Israel has no alternative but to tread carefully: to calm American fears and treat them with respect and consideration, while at the same time doing nothing to upset the Chinese or to suggest that Jerusalem is taking a side.

Establishing a foreign investment-approval mechanism doesn’t serve Israel’s purpose in navigating between the two countries. It serves Israel better to adopt an ambiguous and undeclared policy on supervising such investment, examining each case according to its merits, and conducting behind-the-scenes dialogues with the parties involved. If it reaches the conclusion that a certain foreign investment would spell trouble for the Americans, it would be better to veto it quietly.

In fact, Israel has already adopted this policy vis-a-vis the insurance industry. On several occasions Chinese interests have taken an interest in Israeli insurers, but never got approval from Dorit Salinger, who was then the regulator in charge of the industry. There was no declared ban on Chinese investing in the sector, but Salinger kept saying no.

Israel has a mechanism for supervising defense-related exports and the sale of strategic businesses (for example, telecommunications providers whose sale requires approval from the Shin Bet security service), but there is no government body that oversees the whole process and examines each deal comprehensively.

The Simhon-Ben-Shabbat committee wasn’t supposed to set fixed criteria on what investments could or could not be approved – that was regarded as just too sensitive politically. The feeling is that if the government doesn’t want a foreign investor, it can block any moves by it without a declared policy.

Not everyone shares that view. In recent months more and more voices, both in the defense establishment and in academia, have called for clear policies, especially vis-a-vis Chinese investment and development of Israeli infrastructure.

Shin Bet chief Nadav Argaman said in January at a closed lecture at Tel Aviv University that Chinese investment could harm Israeli security, and he called for a formal body to supervise foreign investment in general.

In March, academics, government officials and defense establishment figures expressed similar views at a forum held at the Samuel Neaman Institute at the Technion – Israel Institute of Technology in Haifa. Discussions there dealt not only with the general issue at hand, but specifically with the 25-year contract won by Shanghai International Port Group to operate the new Haifa port.

When Israel sought bids for that port, as well as for additional ones in Ashdod, and also for the Tel Aviv light rail project – the sole factor in determining the winner was the price of the offers. As a result Chinese companies won three of the contracts.

Israel gave no consideration to Chinese government interests in the winning companies until American officials raised the issue of U.S. Navy ships docking in Haifa at an Israel Navy port located not far away from the future Chinese-controlled facility.

Israel cannot cancel the contract for the new Haifa port.

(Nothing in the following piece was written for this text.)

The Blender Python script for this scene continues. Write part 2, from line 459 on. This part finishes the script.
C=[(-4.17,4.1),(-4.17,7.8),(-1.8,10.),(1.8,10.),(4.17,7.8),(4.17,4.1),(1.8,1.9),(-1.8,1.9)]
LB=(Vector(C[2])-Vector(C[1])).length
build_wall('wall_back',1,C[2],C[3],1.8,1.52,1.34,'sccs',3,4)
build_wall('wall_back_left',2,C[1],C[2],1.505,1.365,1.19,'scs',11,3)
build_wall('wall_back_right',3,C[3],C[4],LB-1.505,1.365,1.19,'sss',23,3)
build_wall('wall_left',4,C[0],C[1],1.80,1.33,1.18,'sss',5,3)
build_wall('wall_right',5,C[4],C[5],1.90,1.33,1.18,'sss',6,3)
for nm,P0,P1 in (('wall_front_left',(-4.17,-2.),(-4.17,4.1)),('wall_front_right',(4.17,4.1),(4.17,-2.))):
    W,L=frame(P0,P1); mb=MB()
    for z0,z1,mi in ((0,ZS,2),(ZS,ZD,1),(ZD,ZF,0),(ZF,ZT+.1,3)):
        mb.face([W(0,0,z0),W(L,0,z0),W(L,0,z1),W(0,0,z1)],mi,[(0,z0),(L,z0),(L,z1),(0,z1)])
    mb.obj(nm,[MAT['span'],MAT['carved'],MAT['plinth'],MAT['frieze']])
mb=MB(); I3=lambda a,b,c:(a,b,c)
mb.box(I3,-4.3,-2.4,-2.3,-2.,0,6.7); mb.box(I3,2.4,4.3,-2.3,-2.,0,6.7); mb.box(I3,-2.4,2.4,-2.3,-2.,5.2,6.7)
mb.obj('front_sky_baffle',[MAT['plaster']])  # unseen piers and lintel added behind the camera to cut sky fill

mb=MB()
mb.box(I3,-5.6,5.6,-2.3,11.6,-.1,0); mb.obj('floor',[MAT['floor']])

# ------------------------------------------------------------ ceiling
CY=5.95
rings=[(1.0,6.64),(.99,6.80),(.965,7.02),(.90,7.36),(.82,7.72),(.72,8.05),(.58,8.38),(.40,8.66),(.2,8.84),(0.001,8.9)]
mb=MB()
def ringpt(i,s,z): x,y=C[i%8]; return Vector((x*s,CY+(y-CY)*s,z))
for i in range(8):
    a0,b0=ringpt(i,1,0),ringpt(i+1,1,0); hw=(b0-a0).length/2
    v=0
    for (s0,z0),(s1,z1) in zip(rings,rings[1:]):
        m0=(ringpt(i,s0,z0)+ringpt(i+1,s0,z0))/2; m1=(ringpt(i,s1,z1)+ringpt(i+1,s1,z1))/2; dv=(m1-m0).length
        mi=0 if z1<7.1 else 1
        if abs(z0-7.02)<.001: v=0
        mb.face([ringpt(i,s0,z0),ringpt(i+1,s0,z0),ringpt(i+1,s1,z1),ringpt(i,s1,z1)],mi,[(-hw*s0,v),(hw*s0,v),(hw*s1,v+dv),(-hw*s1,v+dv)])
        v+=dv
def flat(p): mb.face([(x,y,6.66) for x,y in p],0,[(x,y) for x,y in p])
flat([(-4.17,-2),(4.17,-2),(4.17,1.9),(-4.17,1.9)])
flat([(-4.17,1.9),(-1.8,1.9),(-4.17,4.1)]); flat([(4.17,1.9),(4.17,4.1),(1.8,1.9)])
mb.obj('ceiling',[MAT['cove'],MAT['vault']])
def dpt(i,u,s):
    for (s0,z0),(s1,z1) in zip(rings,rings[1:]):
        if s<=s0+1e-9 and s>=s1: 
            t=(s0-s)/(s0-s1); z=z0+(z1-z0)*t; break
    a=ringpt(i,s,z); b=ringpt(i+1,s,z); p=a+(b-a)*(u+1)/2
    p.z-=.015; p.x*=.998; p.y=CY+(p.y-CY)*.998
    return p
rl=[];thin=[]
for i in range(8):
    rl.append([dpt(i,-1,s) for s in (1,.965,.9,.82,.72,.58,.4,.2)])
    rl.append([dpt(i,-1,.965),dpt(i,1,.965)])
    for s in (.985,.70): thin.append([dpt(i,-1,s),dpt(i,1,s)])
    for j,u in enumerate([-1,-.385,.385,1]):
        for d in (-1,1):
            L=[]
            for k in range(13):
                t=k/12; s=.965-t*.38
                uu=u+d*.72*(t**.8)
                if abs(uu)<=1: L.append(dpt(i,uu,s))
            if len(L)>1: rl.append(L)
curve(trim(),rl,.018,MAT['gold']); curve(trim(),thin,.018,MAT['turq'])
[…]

We already have bitter experience with backtracking on deals with China, as happened 20 years ago when Israel revoked an agreement to supply that country with Phalcon airborne early-warning aircraft. It took years for Israeli-Chinese relations to recover from that.

The Shimon-Ben-Shabbat recommendations will be examined by the security cabinet after the next government is formed. The message will be that Israel needs to act cautiously – to speak softly and wield a big stick when the need arises.